Since I last reported, I have started learning to play the blues on the guitar. I am learning the scales surrounding that sound. And in the process, I am learning a lot of the different scales on the neck. In all my 57 or so years and years of playing the guitar I never knew even one single scale at all. I could sorta pick out some plucks on the strings that sounded better that others and I knew many players could really string them together, but I wasn't able to do it. Of course I knew in my head there were such things as scales, I never thought beyond do, re, mi etc. I didn't know there were such things as Major and minor Pentatonics in every key. I pretty much only knew some chords that some of them sounded better together than others. A little bit of training early on would have been good for my progression.
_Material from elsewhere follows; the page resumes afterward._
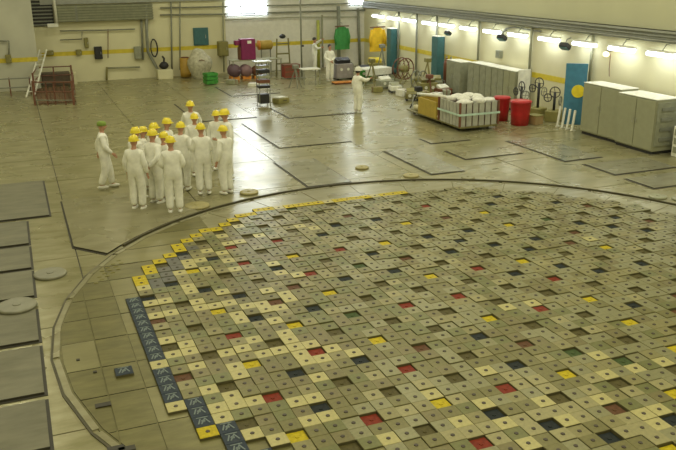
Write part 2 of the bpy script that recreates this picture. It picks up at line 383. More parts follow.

My teacher probably didn't know the scales, but he played the notes that are actually framed and built on particular scales. He was doing it by ear and copying what he saw others doing. I could only watch others and try to do what they did. Turned out to not be too efficient in my case. 40 years later and I am just getting around to learning the A minor Pentatonic scale. Immediate revelation: Oh....That's how they do that! Sigh. I couldn't even remember the names of the six strings except for the 2 E strings. All these years. I definitely didn't know any of the notes on the finger board. They were all just sitting right there under my fingers. I knew a lot of the basic chords and shapes, but no note names. Oh well, it gives me something to do in my waning years. I figure I have 40 or 50 left. If my fingers don't fall off, I'll be playing the whole time.

In a related vein, I am getting a Mac from Ef, probably this afternoon. It will run the software I have to record music in my room. It’s a professional level type deal with a box I can plug in instruments and stuff. Maybe I will upload some more to YouTube hyoidbone54 if anyone is interested. Well, I'm stoked about my weight and my blues. Later.